— DATASET CONTENT —
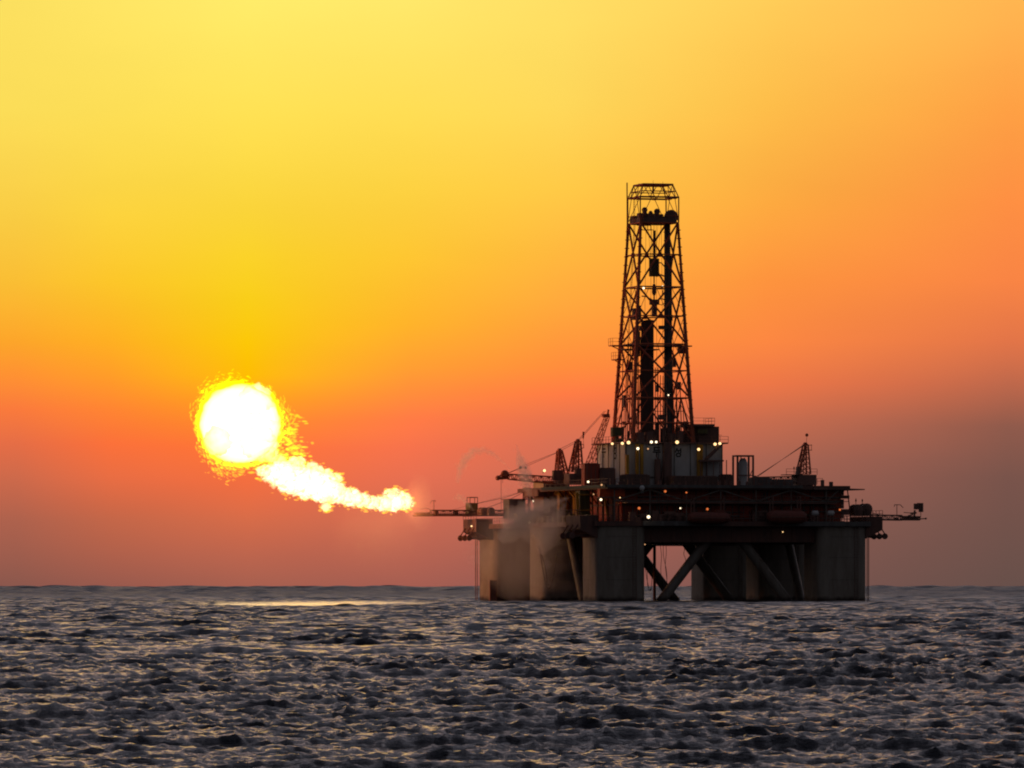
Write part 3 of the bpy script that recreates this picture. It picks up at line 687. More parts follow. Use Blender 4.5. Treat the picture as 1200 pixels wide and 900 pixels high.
# aerials on the right winches
for i, (px, lab) in enumerate(((1003, 'thin whip aerial rising above the left anchor winch on the right corner'), (1010.5, 'thin whip aerial rising above the right anchor winch on the right corner'))):
    a = q(px, 592, 0); t = Thing('whip_aerial', lab, 'aerial', (a[0], 0, a[2]), 'whip aerials')
    t.part('rod', MB().tube(a, q(px, 584 if i == 0 else 586, 0), .06), 'dark'); t.part('lamp', MB().lathe(q(px, 588, 0), [(.1, 0), (.16, .2), (.1, .5)], 8), 'dark')
# control hut on the far left platform
a = q(548, 600, 68); b = q(558.5, 589.5, 68)
t = Thing('control_hut', 'small open steel frame hut beside the root of the burning boom', 'hut', (a[0] + 1, 68, a[2] - .5))
mb = MB(); c = q(549, 588, 68); d = q(558, 583, 68); mb.box((a[0], 67, a[2] - .6), (b[0], 69.5, b[2]), bevel=.1); t.part('wall', mb, 'olive')
mb = MB().path([(c[0], 67, b[2]), (c[0], 67, d[2]), (d[0], 67, d[2]), (d[0], 67, b[2])], .08).path([(c[0], 69, b[2]), (c[0], 69, d[2]), (d[0], 69, d[2]), (d[0], 69, b[2])], .08); mb.box((c[0], 67, d[2]), (d[0], 69, d[2] + .1)); t.part('roof_frame', mb, 'dark')
# grey tarpaulin shed by the kingpost
a = q(593, 600, 62); b = q(612, 583, 62)
t = Thing('storage_shed', 'hazy grey slatted shed standing behind the water spray', 'shed', ((a[0] + b[0]) / 2, 62, PZ))
t.part('wall', MB().box((a[0], 60, PZ), (b[0], 64, b[2] - .5), bevel=.1), 'steelgrey'); t.part('roof', MB().box((a[0] - .3, 59.6, b[2] - .49), (b[0] + .3, 64.4, b[2] - .3)), 'dark')
mb = MB(); [mb.box((a[0] + k * .45, 59.9, PZ + .3), (a[0] + k * .45 + .12, 59.99, b[2] - .6)) for k in range(7)]; t.part('slats', mb, 'dark')
# accommodation/crane-side blocks on the left
a = q(637, 574, 40); b = q(662, 565, 40)
t = Thing('control_cabin', 'long beige cabin on the left deck under the level crane boom', 'cabin', ((a[0] + b[0]) / 2, 42, zA + .9))
t.part('wall', MB().box((a[0], 40, a[2]), (b[0] + 1, 47, b[2]), bevel=.1), 'beige'); t.part('roof', MB().box((a[0] - .4, 39.6, b[2] + .01), (b[0] + 1.2, 47.4, b[2] + .25)), 'dark')
c = q(629, 581.5, 39); t.part('base', MB().box((c[0], 38.5, c[2]), (b[0] + 1.5, 47, a[2] - .01), bevel=.2), 'dark')
c = q(632, 600, 39); t.part('support_frame', MB().box((c[0] + 1, 39.5, zA + .92), (b[0], 46, a[2] - 1.3)), 'hull')
for k in range(4): t.part('window', MB().box((a[0] + .5 + k * 1.1, 39.95, b[2] - 1), (a[0] + 1.1 + k * 1.1, 39.995, b[2] - .45)), 'dark')
# olive/yellow pipe tower
a = q(676, 612, 8); b = q(692, 574, 8)
t = Thing('pump_skid', 'yellow and olive pump skid lit by a lamp at the near left deck corner', 'machinery', ((a[0] + b[0]) / 2, 9, zA + .9))
t.part('frame', MB().box((a[0] + .6, 8, zA + .92), (b[0], 11, b[2] - .2), bevel=.2), 'olive')
t.part('post', MB().tube((a[0] + .1, 7.5, zA + .92), (a[0] - .2, 7.5, b[2] - .5), .35, 8), 'yellow')
t.part('post', MB().tube((a[0] + 4.8, 4, zA + 2), (a[0] + 4.2, 4, b[2] - 1), .22, 8), 'yellow')
t.part('post', MB().tube((b[0] + 4.6, 2, zA + 2), (b[0] + 3.9, 2, b[2] - 1), .22, 8), 'yellow')
t.part('pipe', MB().tube((a[0] - .6, 7.2, zA + 3), (b[0], 7.2, zA + 3.1), .14, 6).tube((a[0] - .6, 7.2, zA + 6), (b[0], 7.2, zA + 6), .14, 6), 'yellow')
# orange container under the deck edge
a = q(702, 582, -2.5); b = q(731.5, 573, -2.5)
t = Thing('orange_container', 'bright orange box container lit by a lamp under the upper deck edge', 'container', ((a[0] + b[0]) / 2, -2, a[2]))
mb = MB().box((a[0], -3.0, a[2]), (b[0], -1.45, b[2] + .05)); t.part('body', mb, 'orange')
mb = MB(); [mb.box((a[0] + .3 + k * .45, -3.08, a[2] + .12), (a[0] + .42 + k * .45, -3.01, b[2] - .1)) for k in range(10)]; t.part('ribs', mb, 'orange')
t.part('base_frame', MB().box((a[0] - .1, -3.15, a[2] - .25), (b[0] + .1, -1.42, a[2] - .01)), 'dark')
# long dark red tanks / lifeboats lower along the near side
M['boat'] = paint('faded_dark_red_paint', (.20, .055, .04), (.13, .04, .03), .5)
def lifeboat(x0, x1, y0, y1, label):
    a = q(x0, y1, -7); b = q(x1, y0, -7)
    t = Thing('lifeboat', label, 'lifeboat', ((a[0] + b[0]) / 2, -7, a[2]), 'enclosed lifeboats hung on the near side')
    L = (b[0] - a[0]) / 2; c = (a[0] + b[0]) / 2; hh = b[2] - a[2]; n = 14
    def sec(k):
        t_ = k / n * 2 - 1; w = 1.35 * max(.0, 1 - abs(t_) ** 9) ** .5 + .03; z = a[2] + .3 * abs(t_) ** 6 * hh
        top = b[2] - .2 * hh * abs(t_) ** 6
        return t_ * L + c, w, z, top
    vs = []; m = 12
    for k in range(n + 1):
        x, w, z, top = sec(k)
        for i in range(m):
            g = 2 * PI * i / m; vs.append((x, -7 + w * math.cos(g), (z + top) / 2 + (top - z) / 2 * math.sin(g)))
    fs = [(k * m + i, k * m + (i + 1) % m, (k + 1) * m + (i + 1) % m, (k + 1) * m + i) for k in range(n) for i in range(m)]
    t.part('hull', MB().add(vs, fs, True).add(vs[:m], [tuple(range(m))[::-1]]).add(vs[-m:], [tuple(range(m))]), 'boat')
    t.part('canopy_hatch', MB().box((c + L * .3, -7.5, b[2] - .25), (c + L * .7, -6.5, b[2] + .35), bevel=.15), 'boat')
    mb = MB(); mb.box((a[0] + .3, -8.42, (a[2] + b[2]) / 2 - .08), (b[0] - .6, -8.36, (a[2] + b[2]) / 2 + .05)); t.part('rubbing_strake', mb, 'dark')
    for uu in (c - L * .7, c + L * .7):
        t.part('davit', MB().path([(uu, -5.2, zA + 1), (uu, -5.2, b[2] + 2.2), (uu, -7, b[2] + 2.6), (uu, -7, b[2] - .1)], .13, 5), 'dark')
lifeboat(806, 856, 600, 614, 'dark red enclosed lifeboat hanging in the middle of the near deck edge')
lifeboat(899, 945, 598, 614, 'dark red enclosed lifeboat hanging near the right front column')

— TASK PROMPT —
Repeat the full listing above exactly, with no pictures in the copy.

— WRITTEN RESPONSE —
Write part 3 of the bpy script that recreates this picture. It picks up at line 687. More parts follow. Use Blender 4.5. Treat the picture as 1200 pixels wide and 900 pixels high.
# aerials on the right winches
for i, (px, lab) in enumerate(((1003, 'thin whip aerial rising above the left anchor winch on the right corner'), (1010.5, 'thin whip aerial rising above the right anchor winch on the right corner'))):
    a = q(px, 592, 0); t = Thing('whip_aerial', lab, 'aerial', (a[0], 0, a[2]), 'whip aerials')
    t.part('rod', MB().tube(a, q(px, 584 if i == 0 else 586, 0), .06), 'dark'); t.part('lamp', MB().lathe(q(px, 588, 0), [(.1, 0), (.16, .2), (.1, .5)], 8), 'dark')
# control hut on the far left platform
a = q(548, 600, 68); b = q(558.5, 589.5, 68)
t = Thing('control_hut', 'small open steel frame hut beside the root of the burning boom', 'hut', (a[0] + 1, 68, a[2] - .5))
mb = MB(); c = q(549, 588, 68); d = q(558, 583, 68); mb.box((a[0], 67, a[2] - .6), (b[0], 69.5, b[2]), bevel=.1); t.part('wall', mb, 'olive')
mb = MB().path([(c[0], 67, b[2]), (c[0], 67, d[2]), (d[0], 67, d[2]), (d[0], 67, b[2])], .08).path([(c[0], 69, b[2]), (c[0], 69, d[2]), (d[0], 69, d[2]), (d[0], 69, b[2])], .08); mb.box((c[0], 67, d[2]), (d[0], 69, d[2] + .1)); t.part('roof_frame', mb, 'dark')
# grey tarpaulin shed by the kingpost
a = q(593, 600, 62); b = q(612, 583, 62)
t = Thing('storage_shed', 'hazy grey slatted shed standing behind the water spray', 'shed', ((a[0] + b[0]) / 2, 62, PZ))
t.part('wall', MB().box((a[0], 60, PZ), (b[0], 64, b[2] - .5), bevel=.1), 'steelgrey'); t.part('roof', MB().box((a[0] - .3, 59.6, b[2] - .49), (b[0] + .3, 64.4, b[2] - .3)), 'dark')
mb = MB(); [mb.box((a[0] + k * .45, 59.9, PZ + .3), (a[0] + k * .45 + .12, 59.99, b[2] - .6)) for k in range(7)]; t.part('slats', mb, 'dark')
# accommodation/crane-side blocks on the left
a = q(637, 574, 40); b = q(662, 565, 40)
t = Thing('control_cabin', 'long beige cabin on the left deck under the level crane boom', 'cabin', ((a[0] + b[0]) / 2, 42, zA + .9))
t.part('wall', MB().box((a[0], 40, a[2]), (b[0] + 1, 47, b[2]), bevel=.1), 'beige'); t.part('roof', MB().box((a[0] - .4, 39.6, b[2] + .01), (b[0] + 1.2, 47.4, b[2] + .25)), 'dark')
c = q(629, 581.5, 39); t.part('base', MB().box((c[0], 38.5, c[2]), (b[0] + 1.5, 47, a[2] - .01), bevel=.2), 'dark')
c = q(632, 600, 39); t.part('support_frame', MB().box((c[0] + 1, 39.5, zA + .92), (b[0], 46, a[2] - 1.3)), 'hull')
for k in range(4): t.part('window', MB().box((a[0] + .5 + k * 1.1, 39.95, b[2] - 1), (a[0] + 1.1 + k * 1.1, 39.995, b[2] - .45)), 'dark')
# olive/yellow pipe tower
a = q(676, 612, 8); b = q(692, 574, 8)
t = Thing('pump_skid', 'yellow and olive pump skid lit by a lamp at the near left deck corner', 'machinery', ((a[0] + b[0]) / 2, 9, zA + .9))
t.part('frame', MB().box((a[0] + .6, 8, zA + .92), (b[0], 11, b[2] - .2), bevel=.2), 'olive')
t.part('post', MB().tube((a[0] + .1, 7.5, zA + .92), (a[0] - .2, 7.5, b[2] - .5), .35, 8), 'yellow')
t.part('post', MB().tube((a[0] + 4.8, 4, zA + 2), (a[0] + 4.2, 4, b[2] - 1), .22, 8), 'yellow')
t.part('post', MB().tube((b[0] + 4.6, 2, zA + 2), (b[0] + 3.9, 2, b[2] - 1), .22, 8), 'yellow')
t.part('pipe', MB().tube((a[0] - .6, 7.2, zA + 3), (b[0], 7.2, zA + 3.1), .14, 6).tube((a[0] - .6, 7.2, zA + 6), (b[0], 7.2, zA + 6), .14, 6), 'yellow')
# orange container under the deck edge
a = q(702, 582, -2.5); b = q(731.5, 573, -2.5)
t = Thing('orange_container', 'bright orange box container lit by a lamp under the upper deck edge', 'container', ((a[0] + b[0]) / 2, -2, a[2]))
mb = MB().box((a[0], -3.0, a[2]), (b[0], -1.45, b[2] + .05)); t.part('body', mb, 'orange')
mb = MB(); [mb.box((a[0] + .3 + k * .45, -3.08, a[2] + .12), (a[0] + .42 + k * .45, -3.01, b[2] - .1)) for k in range(10)]; t.part('ribs', mb, 'orange')
t.part('base_frame', MB().box((a[0] - .1, -3.15, a[2] - .25), (b[0] + .1, -1.42, a[2] - .01)), 'dark')
# long dark red tanks / lifeboats lower along the near side
M['boat'] = paint('faded_dark_red_paint', (.20, .055, .04), (.13, .04, .03), .5)
def lifeboat(x0, x1, y0, y1, label):
    a = q(x0, y1, -7); b = q(x1, y0, -7)
    t = Thing('lifeboat', label, 'lifeboat', ((a[0] + b[0]) / 2, -7, a[2]), 'enclosed lifeboats hung on the near side')
    L = (b[0] - a[0]) / 2; c = (a[0] + b[0]) / 2; hh = b[2] - a[2]; n = 14
    def sec(k):
        t_ = k / n * 2 - 1; w = 1.35 * max(.0, 1 - abs(t_) ** 9) ** .5 + .03; z = a[2] + .3 * abs(t_) ** 6 * hh
        top = b[2] - .2 * hh * abs(t_) ** 6
        return t_ * L + c, w, z, top
    vs = []; m = 12
    for k in range(n + 1):
        x, w, z, top = sec(k)
        for i in range(m):
            g = 2 * PI * i / m; vs.append((x, -7 + w * math.cos(g), (z + top) / 2 + (top - z) / 2 * math.sin(g)))
    fs = [(k * m + i, k * m + (i + 1) % m, (k + 1) * m + (i + 1) % m, (k + 1) * m + i) for k in range(n) for i in range(m)]
    t.part('hull', MB().add(vs, fs, True).add(vs[:m], [tuple(range(m))[::-1]]).add(vs[-m:], [tuple(range(m))]), 'boat')
    t.part('canopy_hatch', MB().box((c + L * .3, -7.5, b[2] - .25), (c + L * .7, -6.5, b[2] + .35), bevel=.15), 'boat')
    mb = MB(); mb.box((a[0] + .3, -8.42, (a[2] + b[2]) / 2 - .08), (b[0] - .6, -8.36, (a[2] + b[2]) / 2 + .05)); t.part('rubbing_strake', mb, 'dark')
    for uu in (c - L * .7, c + L * .7):
        t.part('davit', MB().path([(uu, -5.2, zA + 1), (uu, -5.2, b[2] + 2.2), (uu, -7, b[2] + 2.6), (uu, -7, b[2] - .1)], .13, 5), 'dark')
lifeboat(806, 856, 600, 614, 'dark red enclosed lifeboat hanging in the middle of the near deck edge')
lifeboat(899, 945, 598, 614, 'dark red enclosed lifeboat hanging near the right front column')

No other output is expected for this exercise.